Press Release  April 19, 2022

Contemporary Painter Bea Scaccia’s JDJ Tribeca Gallery Debut

Courtesy JDJ Tribeca.

Installation view of Bea Scaccia: With their Striking Features, 2022.

JDJ is thrilled to present With their Striking Features, a solo exhibition by the Italian multidisciplinary artist Bea Scaccia. This exhibition marks Scaccia’s debut exhibition with the gallery and her first solo exhibition of paintings.

At the heart of Scaccia’s practice is the need to create characters and visual archetypes—often genderless, faceless, and ageless—as a means to understand herself and others. Much like ourselves, the characters in Scaccia’s paintings, drawings and animations arm themselves with costumes and possessions that speak to the roles they are trying to perform, and the identities they are attempting to embody, particularly with respect to issues of class and gender.

This exhibition focuses on a new body of paintings developed over the last two years, in which Scaccia’s characters appear to be entirely engulfed by their finery: hair, jewels, lace, tassels, fur, ribbons and crystals are piled on top of each other to points of absurdity. These objects evoke a sense of laborious costume and style that is linked to traditional and stereotypical notions of feminine beauty.

Scaccia’s inspirations for this new body of work include Venetian wigs, commedia dell’arte costumes, visual artists such as Domenico Gnoli and Leonor Fini, and especially the ceremonial Sunday culture of her Italian childhood. Having grown up in a small town in southern Italy, where traditional gender roles are paramount, Scaccia paints these accouterments one atop another to such a degree that the piles of objects become absurd and creature-like, deranged by their over-the-top performance of femininity and artifice.

Scaccia approaches her paintings with a sense of magical realism, as highly detailed passages of paint and incredibly fine brushwork give way to strange tableaus. The paintings evoke a sense of historicity with their calming yet slightly sinister muted gray-green palette and ringlets and curls that are reminiscent of 17th-century powdered wigs. The compositions evoke several readings at once: they function as masks or disguises, they convey a sense of security or a lack thereof, they are reminiscent of vanitas still life painting which recalls the transience of life and a sense of moral judgment.
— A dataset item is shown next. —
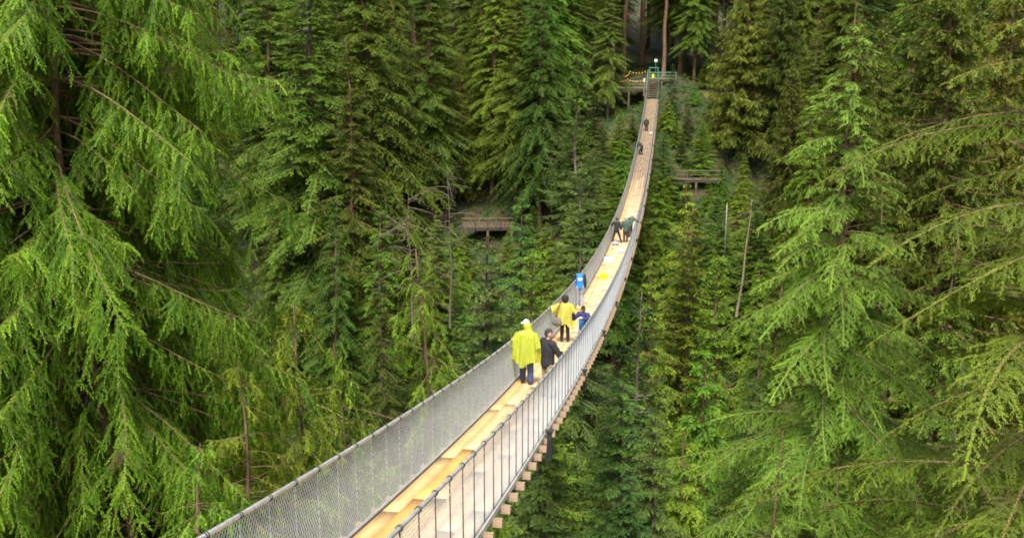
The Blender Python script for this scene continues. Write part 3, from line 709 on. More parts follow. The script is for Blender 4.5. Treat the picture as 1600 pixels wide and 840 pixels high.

Beatrice Scaccia (b. 1978, Frosinone, Italy, lives and works in New York) is an artist and writer. Her visual works, which take the form of drawings, paintings, and digital animations, explore the absurdity of the human condition. She has had solo exhibitions at venues including the Katonah Museum of Art, New York (2021); Cuchifritos Gallery, New York (2014); and Ugo Ferranti Gallery, Rome (2010). Her work has been included in group exhibitions at Magazzino Italian Art, New York (2020); The Center for the less Good Idea, Johannesburg (2020); American University’s Katzen Arts Center, Washington, D.C. (2016); and AIR Gallery, New York (2011), among others. Her work is included in several public and private collections, including the William Louis-Dreyfus Foundation and the Portland Museum of Art.